New nuclear power plant building is simply economic madness, without
even considering the social or environmental impact or long term costs!

Posted: 02 Jul 2005, 14:55
by Peaked2Soon
The idea of a small turbine on each roof is a good one and a lot of useful electricity could be generated. One problem might be planning permission as having a roof turbine is likely to screw up your neighbours TV picture.

Solar panels on roofs are also worth having.

Problem with both these electricity sources is their intermittent nature. You still need some kind of fallback generation / storage.

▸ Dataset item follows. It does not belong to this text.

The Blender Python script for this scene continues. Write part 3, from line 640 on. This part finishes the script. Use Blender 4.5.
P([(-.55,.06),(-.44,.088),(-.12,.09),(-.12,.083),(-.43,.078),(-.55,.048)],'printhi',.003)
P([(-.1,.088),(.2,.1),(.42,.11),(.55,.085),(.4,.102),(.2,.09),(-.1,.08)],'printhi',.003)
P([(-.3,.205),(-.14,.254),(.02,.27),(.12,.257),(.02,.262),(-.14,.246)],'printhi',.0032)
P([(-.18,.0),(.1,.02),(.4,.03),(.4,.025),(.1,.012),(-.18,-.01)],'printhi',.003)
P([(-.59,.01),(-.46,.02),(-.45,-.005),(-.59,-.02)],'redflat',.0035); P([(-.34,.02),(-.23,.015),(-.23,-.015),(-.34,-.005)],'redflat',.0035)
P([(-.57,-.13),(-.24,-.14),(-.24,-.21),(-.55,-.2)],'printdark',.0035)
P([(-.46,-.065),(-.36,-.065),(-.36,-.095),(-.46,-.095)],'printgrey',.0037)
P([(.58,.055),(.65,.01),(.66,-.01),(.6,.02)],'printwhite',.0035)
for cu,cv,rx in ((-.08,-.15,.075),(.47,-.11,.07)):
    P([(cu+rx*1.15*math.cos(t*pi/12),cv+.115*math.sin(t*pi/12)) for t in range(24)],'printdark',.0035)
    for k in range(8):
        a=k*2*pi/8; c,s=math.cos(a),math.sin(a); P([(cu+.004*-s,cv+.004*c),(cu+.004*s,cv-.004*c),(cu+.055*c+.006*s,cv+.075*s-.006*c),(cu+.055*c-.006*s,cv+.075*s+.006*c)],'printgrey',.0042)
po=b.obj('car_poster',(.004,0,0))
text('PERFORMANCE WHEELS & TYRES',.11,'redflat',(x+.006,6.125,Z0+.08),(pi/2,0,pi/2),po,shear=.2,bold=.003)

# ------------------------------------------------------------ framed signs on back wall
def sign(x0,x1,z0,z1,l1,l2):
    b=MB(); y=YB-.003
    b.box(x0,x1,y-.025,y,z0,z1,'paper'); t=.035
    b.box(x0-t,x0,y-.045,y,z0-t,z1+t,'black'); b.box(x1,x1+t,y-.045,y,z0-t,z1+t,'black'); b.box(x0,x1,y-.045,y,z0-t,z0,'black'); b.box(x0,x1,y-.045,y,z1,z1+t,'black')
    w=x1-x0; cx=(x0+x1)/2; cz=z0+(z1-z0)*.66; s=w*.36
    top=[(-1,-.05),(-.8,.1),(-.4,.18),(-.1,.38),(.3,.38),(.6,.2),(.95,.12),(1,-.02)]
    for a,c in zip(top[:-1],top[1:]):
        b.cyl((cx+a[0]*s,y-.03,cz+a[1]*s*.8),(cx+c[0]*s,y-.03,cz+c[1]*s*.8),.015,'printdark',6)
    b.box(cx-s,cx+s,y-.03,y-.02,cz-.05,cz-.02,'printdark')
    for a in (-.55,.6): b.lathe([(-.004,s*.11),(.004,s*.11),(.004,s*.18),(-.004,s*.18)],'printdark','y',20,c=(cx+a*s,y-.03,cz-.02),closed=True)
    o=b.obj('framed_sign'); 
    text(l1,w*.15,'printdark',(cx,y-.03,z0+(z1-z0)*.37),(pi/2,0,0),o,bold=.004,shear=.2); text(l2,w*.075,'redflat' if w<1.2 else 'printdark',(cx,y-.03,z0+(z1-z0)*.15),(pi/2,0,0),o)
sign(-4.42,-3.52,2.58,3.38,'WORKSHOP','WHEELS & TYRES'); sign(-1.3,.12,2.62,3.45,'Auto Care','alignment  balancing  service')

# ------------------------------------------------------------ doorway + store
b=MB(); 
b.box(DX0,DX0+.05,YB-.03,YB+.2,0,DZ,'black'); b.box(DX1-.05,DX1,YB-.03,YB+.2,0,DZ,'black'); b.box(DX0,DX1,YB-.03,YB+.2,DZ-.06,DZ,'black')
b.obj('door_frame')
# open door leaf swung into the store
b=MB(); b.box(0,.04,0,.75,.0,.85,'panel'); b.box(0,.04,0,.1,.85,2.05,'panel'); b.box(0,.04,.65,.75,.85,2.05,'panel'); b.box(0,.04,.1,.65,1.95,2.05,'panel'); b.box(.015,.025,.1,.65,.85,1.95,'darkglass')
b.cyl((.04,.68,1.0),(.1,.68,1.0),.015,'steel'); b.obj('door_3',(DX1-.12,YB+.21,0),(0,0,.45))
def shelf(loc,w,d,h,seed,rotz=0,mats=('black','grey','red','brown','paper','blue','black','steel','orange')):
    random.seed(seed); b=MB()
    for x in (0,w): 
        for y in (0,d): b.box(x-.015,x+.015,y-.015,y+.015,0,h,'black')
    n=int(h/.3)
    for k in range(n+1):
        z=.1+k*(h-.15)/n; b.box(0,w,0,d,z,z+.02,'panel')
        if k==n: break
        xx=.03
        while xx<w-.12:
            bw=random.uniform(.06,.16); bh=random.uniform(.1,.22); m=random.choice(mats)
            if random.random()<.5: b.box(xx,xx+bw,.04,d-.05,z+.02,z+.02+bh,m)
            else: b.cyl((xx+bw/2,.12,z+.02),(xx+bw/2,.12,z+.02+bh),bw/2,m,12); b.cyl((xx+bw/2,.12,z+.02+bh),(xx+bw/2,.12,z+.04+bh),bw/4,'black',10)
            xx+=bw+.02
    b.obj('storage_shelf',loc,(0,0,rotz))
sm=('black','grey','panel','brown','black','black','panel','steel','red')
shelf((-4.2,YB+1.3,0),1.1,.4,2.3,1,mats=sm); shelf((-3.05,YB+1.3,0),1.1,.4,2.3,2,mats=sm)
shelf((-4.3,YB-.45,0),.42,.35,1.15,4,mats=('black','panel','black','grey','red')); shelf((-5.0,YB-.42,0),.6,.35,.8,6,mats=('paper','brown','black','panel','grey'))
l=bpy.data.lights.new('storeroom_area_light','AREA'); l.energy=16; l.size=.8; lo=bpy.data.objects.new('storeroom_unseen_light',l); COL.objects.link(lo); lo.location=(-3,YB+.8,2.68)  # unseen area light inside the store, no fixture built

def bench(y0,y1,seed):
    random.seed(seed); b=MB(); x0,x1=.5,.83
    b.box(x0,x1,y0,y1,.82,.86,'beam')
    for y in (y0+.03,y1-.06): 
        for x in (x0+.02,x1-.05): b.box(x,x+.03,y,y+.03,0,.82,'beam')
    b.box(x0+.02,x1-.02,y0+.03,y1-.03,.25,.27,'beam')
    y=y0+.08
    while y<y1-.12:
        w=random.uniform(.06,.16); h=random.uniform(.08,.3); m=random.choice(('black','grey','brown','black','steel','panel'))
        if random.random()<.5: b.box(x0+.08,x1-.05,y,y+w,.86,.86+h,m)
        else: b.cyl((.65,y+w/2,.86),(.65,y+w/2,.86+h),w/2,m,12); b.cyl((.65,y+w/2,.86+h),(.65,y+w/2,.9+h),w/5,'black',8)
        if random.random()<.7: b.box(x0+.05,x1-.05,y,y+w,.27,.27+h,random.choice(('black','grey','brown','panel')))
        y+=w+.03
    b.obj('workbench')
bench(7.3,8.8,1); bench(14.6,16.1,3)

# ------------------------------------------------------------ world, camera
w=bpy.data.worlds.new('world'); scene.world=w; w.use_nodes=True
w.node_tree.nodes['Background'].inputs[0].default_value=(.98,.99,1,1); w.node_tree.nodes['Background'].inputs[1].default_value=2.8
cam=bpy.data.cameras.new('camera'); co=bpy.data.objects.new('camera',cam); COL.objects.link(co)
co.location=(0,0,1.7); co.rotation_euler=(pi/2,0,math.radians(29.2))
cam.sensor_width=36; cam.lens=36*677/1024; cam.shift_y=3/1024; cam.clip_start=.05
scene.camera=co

I agree in general though, there's a lot of useful power you can generate from small scale low-tech sources at a fraction of the cost of nuclear - although we will need that too.

Posted: 02 Jul 2005, 16:07
by clv101
We just need to change our demand to become more intermittent tolerant.

Posted: 04 Jul 2005, 12:26
by DamianB
clv101 wrote:We just need to change our demand to become more intermittent tolerant.
Totally agree - I read recently that some power customers in the States are being charged a lower rate per unit in exchange for allowing the supplier to have remote access to their air-conditioning!

On the the old forum I posed a question about the UK's peak load demand; how much could this be reduced if we accepted that the washing machine would take two hours to run its cycle or a full kettle take 10 minutes to boil?